begin Exercise inputs

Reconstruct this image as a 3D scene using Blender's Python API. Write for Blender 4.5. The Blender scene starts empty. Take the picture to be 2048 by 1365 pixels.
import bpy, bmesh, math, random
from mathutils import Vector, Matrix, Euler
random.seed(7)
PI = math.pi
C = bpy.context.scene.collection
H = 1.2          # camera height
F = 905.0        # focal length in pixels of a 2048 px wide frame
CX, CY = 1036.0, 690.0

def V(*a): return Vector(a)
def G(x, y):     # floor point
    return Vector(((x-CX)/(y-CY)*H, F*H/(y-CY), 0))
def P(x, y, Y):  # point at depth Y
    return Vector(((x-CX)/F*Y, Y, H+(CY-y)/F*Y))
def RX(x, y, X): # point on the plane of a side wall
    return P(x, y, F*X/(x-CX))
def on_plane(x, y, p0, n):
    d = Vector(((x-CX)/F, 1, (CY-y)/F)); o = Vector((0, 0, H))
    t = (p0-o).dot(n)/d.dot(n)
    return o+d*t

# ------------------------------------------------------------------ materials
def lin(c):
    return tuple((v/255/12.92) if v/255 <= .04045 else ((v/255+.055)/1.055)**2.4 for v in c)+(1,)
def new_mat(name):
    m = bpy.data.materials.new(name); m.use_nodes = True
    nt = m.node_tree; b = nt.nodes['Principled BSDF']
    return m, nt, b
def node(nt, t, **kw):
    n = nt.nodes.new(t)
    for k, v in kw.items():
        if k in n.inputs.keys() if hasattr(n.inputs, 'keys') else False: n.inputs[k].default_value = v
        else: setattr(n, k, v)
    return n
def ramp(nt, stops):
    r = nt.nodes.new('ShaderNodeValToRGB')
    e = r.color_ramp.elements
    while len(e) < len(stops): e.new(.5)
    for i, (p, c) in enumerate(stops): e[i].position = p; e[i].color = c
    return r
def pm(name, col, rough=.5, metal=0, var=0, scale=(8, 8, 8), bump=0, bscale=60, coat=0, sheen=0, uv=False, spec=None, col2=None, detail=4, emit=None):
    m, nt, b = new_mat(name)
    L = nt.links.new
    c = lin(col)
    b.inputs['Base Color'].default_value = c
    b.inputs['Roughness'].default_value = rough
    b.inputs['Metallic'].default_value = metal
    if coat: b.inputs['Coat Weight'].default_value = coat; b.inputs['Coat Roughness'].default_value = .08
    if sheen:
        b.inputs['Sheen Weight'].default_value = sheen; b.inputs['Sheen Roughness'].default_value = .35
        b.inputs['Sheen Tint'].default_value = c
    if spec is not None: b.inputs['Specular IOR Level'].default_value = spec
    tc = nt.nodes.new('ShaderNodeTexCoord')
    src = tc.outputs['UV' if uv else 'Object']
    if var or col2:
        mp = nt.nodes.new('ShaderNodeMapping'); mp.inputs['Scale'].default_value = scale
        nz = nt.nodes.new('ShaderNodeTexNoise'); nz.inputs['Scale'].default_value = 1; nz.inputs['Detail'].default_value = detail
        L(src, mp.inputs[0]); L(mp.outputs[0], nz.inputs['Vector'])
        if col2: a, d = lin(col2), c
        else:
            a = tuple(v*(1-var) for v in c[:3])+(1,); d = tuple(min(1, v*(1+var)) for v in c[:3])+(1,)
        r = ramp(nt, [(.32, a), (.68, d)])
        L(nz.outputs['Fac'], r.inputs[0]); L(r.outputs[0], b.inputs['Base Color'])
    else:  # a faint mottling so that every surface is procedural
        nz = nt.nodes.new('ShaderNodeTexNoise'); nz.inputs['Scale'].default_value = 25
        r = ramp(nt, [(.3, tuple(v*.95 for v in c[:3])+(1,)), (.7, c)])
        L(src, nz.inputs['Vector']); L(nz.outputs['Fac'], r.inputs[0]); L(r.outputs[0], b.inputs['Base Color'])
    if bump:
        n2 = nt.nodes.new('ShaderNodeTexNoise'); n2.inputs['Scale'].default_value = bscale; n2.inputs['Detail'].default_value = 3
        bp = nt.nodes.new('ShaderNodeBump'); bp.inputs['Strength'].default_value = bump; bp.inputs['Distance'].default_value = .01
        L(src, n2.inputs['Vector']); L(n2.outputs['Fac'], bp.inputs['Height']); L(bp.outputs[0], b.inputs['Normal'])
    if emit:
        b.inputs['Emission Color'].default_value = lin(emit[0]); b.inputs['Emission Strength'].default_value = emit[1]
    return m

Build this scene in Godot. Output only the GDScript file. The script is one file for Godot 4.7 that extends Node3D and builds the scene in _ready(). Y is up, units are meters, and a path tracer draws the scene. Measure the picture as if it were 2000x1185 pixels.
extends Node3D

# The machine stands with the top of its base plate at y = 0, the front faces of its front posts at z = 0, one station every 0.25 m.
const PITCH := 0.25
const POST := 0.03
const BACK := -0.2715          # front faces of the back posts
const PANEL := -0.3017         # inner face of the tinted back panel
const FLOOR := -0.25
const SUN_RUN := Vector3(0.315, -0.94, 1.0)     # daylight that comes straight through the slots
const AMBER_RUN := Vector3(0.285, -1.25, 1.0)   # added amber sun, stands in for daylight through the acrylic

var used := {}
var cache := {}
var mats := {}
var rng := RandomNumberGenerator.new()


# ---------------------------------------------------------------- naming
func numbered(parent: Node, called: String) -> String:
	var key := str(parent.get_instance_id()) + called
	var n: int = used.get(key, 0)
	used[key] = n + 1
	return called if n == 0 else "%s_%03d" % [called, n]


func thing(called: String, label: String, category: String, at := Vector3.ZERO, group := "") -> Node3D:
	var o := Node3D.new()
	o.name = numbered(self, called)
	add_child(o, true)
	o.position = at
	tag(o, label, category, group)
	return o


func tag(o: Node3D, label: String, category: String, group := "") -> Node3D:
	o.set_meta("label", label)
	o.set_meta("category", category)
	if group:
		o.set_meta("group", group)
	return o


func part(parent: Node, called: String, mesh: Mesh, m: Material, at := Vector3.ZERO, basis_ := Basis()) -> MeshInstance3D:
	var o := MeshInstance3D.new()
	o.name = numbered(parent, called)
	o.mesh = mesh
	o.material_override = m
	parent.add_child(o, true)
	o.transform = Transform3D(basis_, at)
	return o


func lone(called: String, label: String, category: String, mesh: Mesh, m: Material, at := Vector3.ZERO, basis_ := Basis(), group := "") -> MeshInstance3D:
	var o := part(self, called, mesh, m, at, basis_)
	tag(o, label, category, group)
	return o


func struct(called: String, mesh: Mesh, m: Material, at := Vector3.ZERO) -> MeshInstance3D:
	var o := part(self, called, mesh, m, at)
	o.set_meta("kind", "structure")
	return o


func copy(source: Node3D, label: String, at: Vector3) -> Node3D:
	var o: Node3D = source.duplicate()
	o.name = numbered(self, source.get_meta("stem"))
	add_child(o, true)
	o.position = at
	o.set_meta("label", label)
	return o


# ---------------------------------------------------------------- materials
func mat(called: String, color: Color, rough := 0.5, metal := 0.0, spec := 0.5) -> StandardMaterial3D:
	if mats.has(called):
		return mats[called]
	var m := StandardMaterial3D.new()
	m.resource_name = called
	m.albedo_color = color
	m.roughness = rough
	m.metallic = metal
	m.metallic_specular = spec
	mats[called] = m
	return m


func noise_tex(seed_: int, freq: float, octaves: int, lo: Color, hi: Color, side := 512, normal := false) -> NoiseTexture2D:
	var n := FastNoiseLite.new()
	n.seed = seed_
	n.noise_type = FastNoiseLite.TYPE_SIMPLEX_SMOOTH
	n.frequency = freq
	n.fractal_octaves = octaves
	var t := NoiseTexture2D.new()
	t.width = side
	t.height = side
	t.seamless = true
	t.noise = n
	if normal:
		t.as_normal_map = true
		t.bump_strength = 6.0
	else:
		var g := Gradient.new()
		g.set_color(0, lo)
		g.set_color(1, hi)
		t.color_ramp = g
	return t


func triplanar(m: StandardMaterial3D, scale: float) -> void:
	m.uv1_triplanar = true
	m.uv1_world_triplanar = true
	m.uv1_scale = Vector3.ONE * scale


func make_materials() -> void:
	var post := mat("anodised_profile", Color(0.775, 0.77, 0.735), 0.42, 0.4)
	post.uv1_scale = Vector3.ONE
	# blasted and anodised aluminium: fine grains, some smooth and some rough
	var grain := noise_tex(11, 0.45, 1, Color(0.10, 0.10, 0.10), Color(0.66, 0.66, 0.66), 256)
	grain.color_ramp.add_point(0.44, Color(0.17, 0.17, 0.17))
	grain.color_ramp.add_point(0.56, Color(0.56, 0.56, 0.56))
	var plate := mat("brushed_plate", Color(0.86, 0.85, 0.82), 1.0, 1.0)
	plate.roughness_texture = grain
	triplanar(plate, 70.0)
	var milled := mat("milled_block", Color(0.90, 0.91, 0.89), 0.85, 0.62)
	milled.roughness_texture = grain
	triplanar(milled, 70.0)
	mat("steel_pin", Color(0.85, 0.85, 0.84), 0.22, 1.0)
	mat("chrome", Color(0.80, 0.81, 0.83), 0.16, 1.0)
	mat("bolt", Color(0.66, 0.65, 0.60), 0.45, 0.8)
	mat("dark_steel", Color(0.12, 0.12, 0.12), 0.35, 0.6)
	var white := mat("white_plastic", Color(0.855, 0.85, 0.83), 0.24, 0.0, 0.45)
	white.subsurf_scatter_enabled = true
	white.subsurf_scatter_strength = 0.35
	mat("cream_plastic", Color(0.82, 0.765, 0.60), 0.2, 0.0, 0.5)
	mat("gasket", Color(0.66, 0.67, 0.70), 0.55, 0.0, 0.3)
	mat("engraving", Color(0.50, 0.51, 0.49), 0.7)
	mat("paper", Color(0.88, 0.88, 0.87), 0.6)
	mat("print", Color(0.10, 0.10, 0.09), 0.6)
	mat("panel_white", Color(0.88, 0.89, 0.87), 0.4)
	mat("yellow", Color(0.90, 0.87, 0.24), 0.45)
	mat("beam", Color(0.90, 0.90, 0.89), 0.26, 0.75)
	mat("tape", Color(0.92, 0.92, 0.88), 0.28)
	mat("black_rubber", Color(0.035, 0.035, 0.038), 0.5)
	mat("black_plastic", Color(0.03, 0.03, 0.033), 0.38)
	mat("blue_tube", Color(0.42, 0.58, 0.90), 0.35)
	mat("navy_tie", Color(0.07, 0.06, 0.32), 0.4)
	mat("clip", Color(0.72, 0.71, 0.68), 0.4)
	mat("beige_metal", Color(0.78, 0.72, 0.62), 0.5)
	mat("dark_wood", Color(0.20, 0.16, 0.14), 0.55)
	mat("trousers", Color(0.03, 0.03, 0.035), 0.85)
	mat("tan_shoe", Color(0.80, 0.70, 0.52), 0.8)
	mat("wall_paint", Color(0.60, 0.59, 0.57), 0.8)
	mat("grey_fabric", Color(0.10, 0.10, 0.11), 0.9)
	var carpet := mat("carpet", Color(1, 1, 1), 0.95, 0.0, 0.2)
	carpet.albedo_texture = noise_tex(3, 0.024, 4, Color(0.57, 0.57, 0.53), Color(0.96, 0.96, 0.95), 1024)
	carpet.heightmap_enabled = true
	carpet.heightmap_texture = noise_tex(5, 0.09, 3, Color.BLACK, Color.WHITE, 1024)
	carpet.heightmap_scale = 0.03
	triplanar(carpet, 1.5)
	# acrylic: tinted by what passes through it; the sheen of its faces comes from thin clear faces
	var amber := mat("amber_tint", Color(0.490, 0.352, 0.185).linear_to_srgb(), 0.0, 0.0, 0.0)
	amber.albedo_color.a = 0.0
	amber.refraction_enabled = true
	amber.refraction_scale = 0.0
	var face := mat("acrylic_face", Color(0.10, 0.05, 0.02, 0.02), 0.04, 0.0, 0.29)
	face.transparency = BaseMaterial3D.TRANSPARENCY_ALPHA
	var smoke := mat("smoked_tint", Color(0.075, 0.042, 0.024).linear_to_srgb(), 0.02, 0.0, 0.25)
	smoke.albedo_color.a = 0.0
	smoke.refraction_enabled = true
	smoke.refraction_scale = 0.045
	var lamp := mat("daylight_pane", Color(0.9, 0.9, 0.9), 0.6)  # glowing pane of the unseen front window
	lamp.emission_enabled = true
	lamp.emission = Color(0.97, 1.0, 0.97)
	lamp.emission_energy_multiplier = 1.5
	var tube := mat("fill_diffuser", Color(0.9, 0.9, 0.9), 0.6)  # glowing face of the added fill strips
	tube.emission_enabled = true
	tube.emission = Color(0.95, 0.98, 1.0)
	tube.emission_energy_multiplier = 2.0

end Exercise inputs

Exercise details> Print exactly the lines from the beginning of the entries through the line with "return o+d*t". Output nothing more.

Correct response>
Reconstruct this image as a 3D scene using Blender's Python API. Write for Blender 4.5. The Blender scene starts empty. Take the picture to be 2048 by 1365 pixels.
import bpy, bmesh, math, random
from mathutils import Vector, Matrix, Euler
random.seed(7)
PI = math.pi
C = bpy.context.scene.collection
H = 1.2          # camera height
F = 905.0        # focal length in pixels of a 2048 px wide frame
CX, CY = 1036.0, 690.0

def V(*a): return Vector(a)
def G(x, y):     # floor point
    return Vector(((x-CX)/(y-CY)*H, F*H/(y-CY), 0))
def P(x, y, Y):  # point at depth Y
    return Vector(((x-CX)/F*Y, Y, H+(CY-y)/F*Y))
def RX(x, y, X): # point on the plane of a side wall
    return P(x, y, F*X/(x-CX))
def on_plane(x, y, p0, n):
    d = Vector(((x-CX)/F, 1, (CY-y)/F)); o = Vector((0, 0, H))
    t = (p0-o).dot(n)/d.dot(n)
    return o+d*t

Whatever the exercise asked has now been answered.